Aim
Take each line that has the word "scene" and return it.
=== Raw records ===
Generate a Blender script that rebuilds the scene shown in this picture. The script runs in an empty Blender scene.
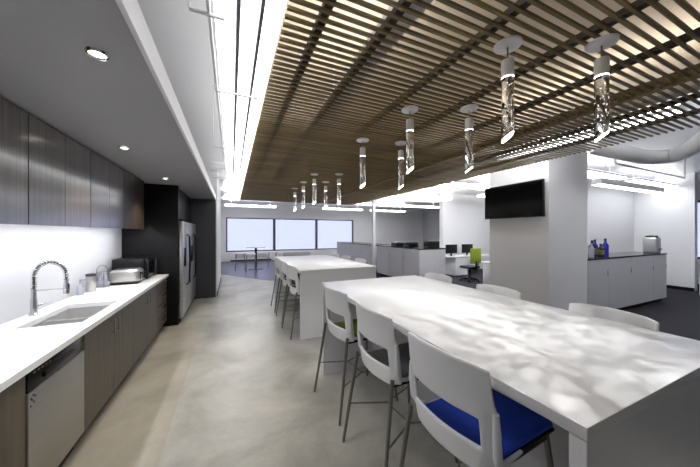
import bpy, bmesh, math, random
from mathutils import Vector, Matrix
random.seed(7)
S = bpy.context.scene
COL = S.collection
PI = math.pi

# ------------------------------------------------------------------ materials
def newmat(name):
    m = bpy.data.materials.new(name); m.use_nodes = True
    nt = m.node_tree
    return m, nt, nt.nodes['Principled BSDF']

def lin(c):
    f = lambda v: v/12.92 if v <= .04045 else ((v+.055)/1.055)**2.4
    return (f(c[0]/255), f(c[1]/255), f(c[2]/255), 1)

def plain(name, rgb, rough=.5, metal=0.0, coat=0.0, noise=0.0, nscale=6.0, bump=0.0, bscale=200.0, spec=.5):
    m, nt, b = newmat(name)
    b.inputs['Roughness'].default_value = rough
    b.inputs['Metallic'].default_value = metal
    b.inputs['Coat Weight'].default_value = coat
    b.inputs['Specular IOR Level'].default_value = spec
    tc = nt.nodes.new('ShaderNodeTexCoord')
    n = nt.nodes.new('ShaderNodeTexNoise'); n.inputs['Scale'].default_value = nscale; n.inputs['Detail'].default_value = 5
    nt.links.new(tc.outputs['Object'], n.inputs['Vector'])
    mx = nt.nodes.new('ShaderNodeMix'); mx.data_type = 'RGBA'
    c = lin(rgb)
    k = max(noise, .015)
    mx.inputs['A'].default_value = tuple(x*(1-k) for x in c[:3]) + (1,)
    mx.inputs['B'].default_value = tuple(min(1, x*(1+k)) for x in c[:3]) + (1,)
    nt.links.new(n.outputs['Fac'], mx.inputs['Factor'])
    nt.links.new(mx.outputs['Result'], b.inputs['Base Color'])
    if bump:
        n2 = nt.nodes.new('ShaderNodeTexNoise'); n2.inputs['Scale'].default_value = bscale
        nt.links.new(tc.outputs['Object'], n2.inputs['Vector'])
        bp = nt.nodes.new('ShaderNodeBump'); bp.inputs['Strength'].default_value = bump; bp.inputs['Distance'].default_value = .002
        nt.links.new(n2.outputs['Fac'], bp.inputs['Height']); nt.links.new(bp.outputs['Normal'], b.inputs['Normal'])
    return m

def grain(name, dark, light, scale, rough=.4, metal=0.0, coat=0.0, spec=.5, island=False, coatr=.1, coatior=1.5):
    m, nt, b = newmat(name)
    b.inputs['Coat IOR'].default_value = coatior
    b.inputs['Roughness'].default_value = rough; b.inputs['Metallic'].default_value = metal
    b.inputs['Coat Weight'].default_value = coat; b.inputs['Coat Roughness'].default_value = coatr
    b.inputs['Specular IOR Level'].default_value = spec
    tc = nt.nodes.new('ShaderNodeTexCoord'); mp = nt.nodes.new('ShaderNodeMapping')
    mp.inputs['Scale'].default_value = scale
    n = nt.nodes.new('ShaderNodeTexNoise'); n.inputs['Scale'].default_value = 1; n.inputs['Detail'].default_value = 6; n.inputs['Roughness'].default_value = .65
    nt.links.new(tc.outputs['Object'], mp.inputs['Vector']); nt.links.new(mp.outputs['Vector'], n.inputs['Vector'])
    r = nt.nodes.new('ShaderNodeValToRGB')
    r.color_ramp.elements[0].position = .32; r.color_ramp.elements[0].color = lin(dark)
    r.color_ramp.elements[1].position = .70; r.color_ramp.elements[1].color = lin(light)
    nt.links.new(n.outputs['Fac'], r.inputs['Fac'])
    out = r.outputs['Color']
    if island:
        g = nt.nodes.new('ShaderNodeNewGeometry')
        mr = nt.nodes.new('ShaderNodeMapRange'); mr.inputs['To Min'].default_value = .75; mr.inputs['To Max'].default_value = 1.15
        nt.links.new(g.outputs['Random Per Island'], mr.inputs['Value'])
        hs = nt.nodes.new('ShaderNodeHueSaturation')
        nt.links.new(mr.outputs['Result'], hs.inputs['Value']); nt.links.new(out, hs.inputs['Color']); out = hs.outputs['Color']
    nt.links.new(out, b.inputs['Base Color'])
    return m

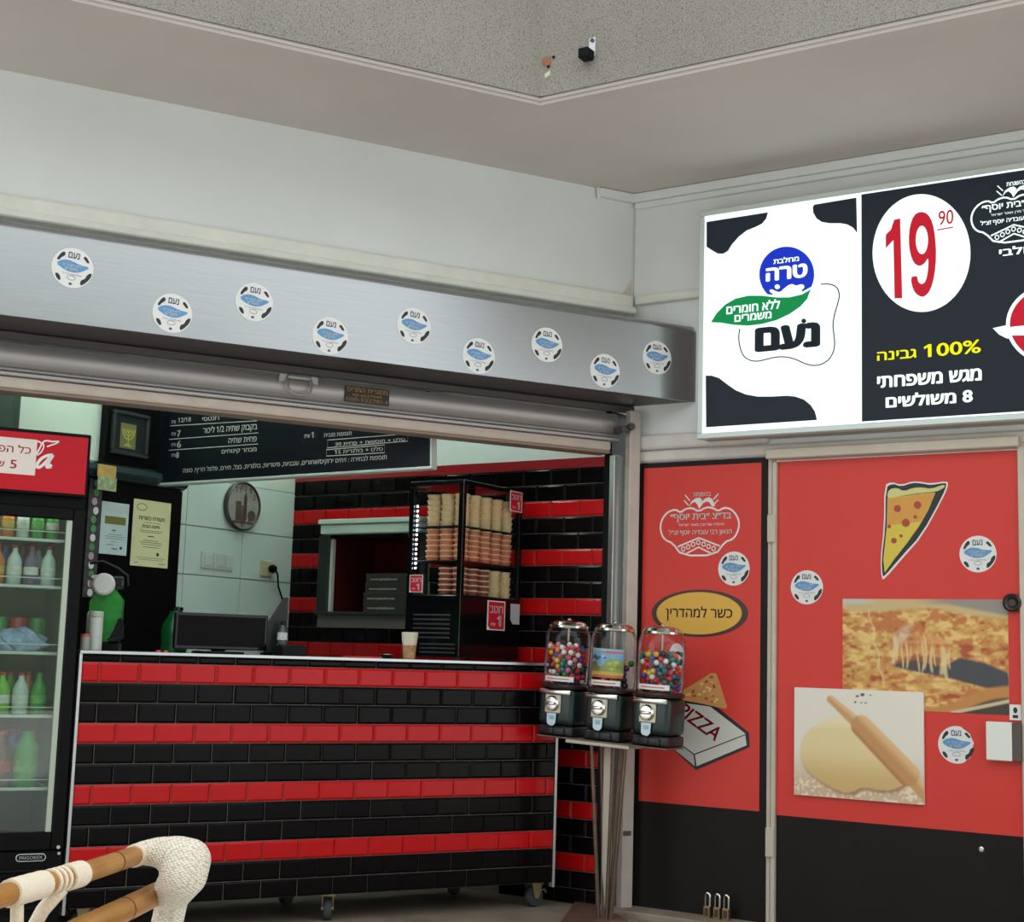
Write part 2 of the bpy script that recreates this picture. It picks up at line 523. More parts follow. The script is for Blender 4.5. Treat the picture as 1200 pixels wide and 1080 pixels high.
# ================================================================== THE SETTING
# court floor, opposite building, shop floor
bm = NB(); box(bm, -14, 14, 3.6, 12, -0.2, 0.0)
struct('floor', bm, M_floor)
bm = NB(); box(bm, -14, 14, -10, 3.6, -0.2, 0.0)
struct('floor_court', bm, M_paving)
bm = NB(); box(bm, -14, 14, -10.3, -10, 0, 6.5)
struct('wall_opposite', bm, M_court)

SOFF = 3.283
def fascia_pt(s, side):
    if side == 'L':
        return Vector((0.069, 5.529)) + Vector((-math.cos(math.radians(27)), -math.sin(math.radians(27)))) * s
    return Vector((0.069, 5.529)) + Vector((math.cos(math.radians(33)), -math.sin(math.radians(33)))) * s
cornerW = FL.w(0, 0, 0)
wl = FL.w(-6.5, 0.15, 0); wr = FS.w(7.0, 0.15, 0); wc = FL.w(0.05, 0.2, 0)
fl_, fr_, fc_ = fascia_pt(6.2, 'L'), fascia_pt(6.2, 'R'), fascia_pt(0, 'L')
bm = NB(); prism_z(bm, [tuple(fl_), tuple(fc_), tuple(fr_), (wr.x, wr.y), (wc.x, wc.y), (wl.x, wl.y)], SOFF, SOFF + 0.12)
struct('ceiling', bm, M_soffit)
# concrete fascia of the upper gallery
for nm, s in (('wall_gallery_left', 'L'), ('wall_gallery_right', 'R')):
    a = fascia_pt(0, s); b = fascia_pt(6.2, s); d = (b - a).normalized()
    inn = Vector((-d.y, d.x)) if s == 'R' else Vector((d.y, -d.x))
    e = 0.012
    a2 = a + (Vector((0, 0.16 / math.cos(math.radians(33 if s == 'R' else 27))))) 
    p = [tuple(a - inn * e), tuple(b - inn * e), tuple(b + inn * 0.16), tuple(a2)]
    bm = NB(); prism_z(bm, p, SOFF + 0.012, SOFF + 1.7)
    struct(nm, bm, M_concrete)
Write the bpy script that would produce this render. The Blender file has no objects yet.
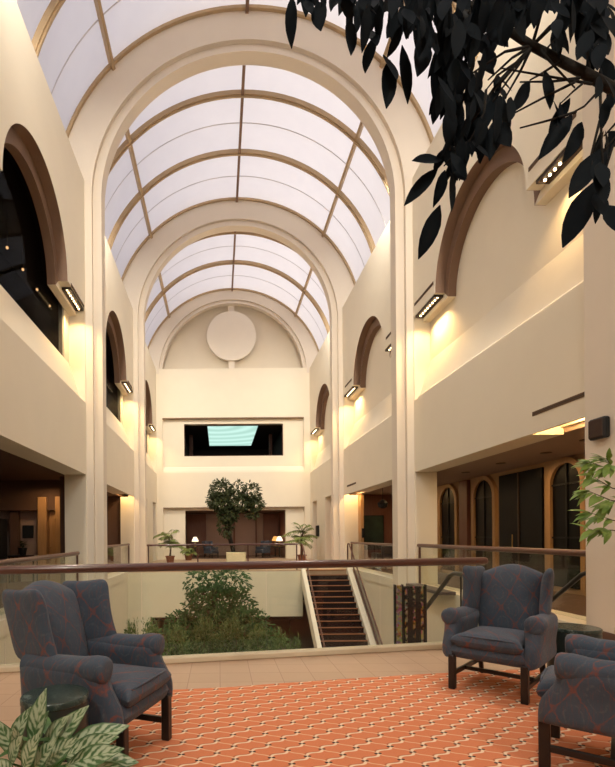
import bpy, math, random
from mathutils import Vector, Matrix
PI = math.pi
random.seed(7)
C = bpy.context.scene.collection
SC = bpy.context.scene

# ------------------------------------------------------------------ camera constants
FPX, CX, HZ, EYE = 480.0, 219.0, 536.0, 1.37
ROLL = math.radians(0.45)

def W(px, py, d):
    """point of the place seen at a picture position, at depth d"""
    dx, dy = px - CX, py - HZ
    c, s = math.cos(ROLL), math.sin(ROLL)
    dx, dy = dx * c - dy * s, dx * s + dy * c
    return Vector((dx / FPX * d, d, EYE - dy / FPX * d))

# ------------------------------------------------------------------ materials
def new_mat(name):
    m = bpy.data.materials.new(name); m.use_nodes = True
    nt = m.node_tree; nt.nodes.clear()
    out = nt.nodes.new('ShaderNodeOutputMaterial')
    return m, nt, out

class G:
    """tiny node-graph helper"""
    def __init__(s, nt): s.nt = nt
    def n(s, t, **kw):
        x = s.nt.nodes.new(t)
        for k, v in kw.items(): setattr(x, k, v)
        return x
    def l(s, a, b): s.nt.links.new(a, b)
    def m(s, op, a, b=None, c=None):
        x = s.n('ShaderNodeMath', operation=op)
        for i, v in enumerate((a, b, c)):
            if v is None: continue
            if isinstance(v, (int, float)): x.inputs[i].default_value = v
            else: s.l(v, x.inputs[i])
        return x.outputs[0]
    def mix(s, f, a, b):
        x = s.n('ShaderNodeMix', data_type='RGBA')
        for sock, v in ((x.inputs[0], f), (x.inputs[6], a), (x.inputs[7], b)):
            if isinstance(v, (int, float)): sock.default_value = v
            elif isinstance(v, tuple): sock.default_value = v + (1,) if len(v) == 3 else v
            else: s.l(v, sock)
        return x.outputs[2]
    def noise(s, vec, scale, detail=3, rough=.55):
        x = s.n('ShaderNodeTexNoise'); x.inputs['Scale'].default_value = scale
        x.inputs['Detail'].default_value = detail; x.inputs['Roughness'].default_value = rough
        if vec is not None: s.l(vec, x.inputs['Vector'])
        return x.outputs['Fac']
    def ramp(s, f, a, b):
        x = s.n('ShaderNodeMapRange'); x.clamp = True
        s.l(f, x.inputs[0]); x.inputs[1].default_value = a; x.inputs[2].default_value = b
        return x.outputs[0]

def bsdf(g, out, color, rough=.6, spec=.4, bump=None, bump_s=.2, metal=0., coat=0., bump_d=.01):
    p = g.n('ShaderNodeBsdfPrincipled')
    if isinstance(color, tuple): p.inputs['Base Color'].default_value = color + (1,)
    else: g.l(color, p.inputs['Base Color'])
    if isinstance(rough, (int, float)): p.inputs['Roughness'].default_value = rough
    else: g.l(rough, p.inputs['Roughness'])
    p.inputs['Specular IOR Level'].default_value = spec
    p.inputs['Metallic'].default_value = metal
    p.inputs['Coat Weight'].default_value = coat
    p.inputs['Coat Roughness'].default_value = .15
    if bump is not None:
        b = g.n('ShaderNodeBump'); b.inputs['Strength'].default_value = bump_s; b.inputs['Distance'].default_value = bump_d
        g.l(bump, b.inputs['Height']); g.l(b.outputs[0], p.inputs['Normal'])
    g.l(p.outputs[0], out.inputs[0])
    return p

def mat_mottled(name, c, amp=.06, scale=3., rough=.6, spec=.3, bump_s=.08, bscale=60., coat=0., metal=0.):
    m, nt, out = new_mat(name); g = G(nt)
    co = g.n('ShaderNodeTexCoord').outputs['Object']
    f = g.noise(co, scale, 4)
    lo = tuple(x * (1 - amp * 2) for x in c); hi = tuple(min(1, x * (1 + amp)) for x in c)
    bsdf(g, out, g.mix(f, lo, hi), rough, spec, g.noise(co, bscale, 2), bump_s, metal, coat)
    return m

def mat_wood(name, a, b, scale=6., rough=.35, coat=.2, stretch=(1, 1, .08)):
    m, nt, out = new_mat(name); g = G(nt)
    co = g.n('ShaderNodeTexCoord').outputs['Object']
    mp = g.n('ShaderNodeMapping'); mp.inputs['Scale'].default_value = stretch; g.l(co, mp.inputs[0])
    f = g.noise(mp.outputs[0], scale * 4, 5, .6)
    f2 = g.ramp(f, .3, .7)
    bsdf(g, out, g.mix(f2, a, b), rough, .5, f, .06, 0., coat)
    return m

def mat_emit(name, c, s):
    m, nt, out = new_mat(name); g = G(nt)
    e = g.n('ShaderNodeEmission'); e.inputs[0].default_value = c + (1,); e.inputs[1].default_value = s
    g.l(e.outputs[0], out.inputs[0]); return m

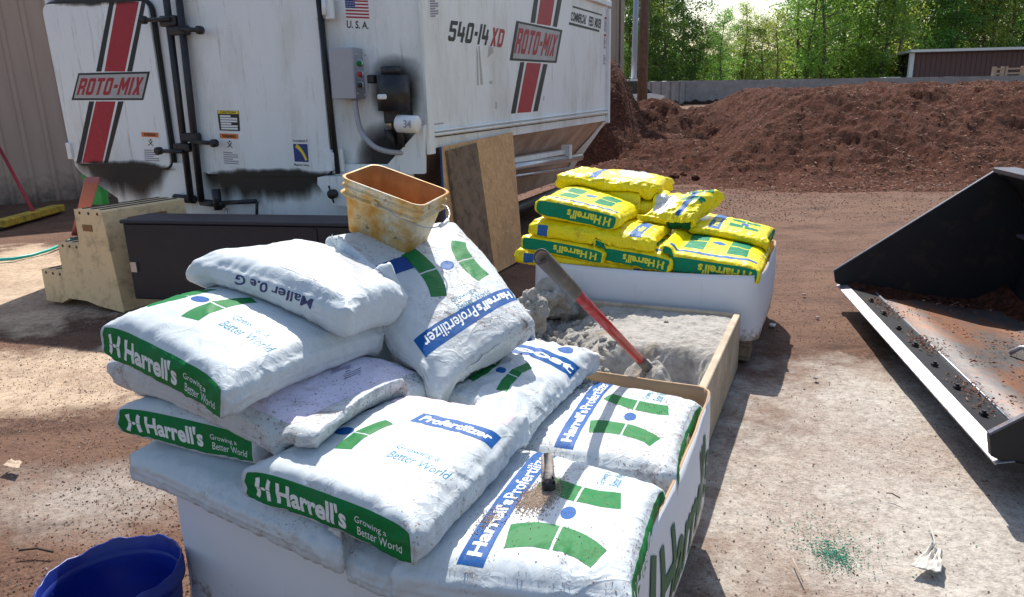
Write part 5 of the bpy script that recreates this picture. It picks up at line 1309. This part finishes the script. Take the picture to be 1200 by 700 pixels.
===
Solved problem
Generate a Blender script that rebuilds the scene shown in this picture. The script runs in an empty Blender scene.
S = bpy.context.scene
C = bpy.context.scene.collection
SC = bpy.context.scene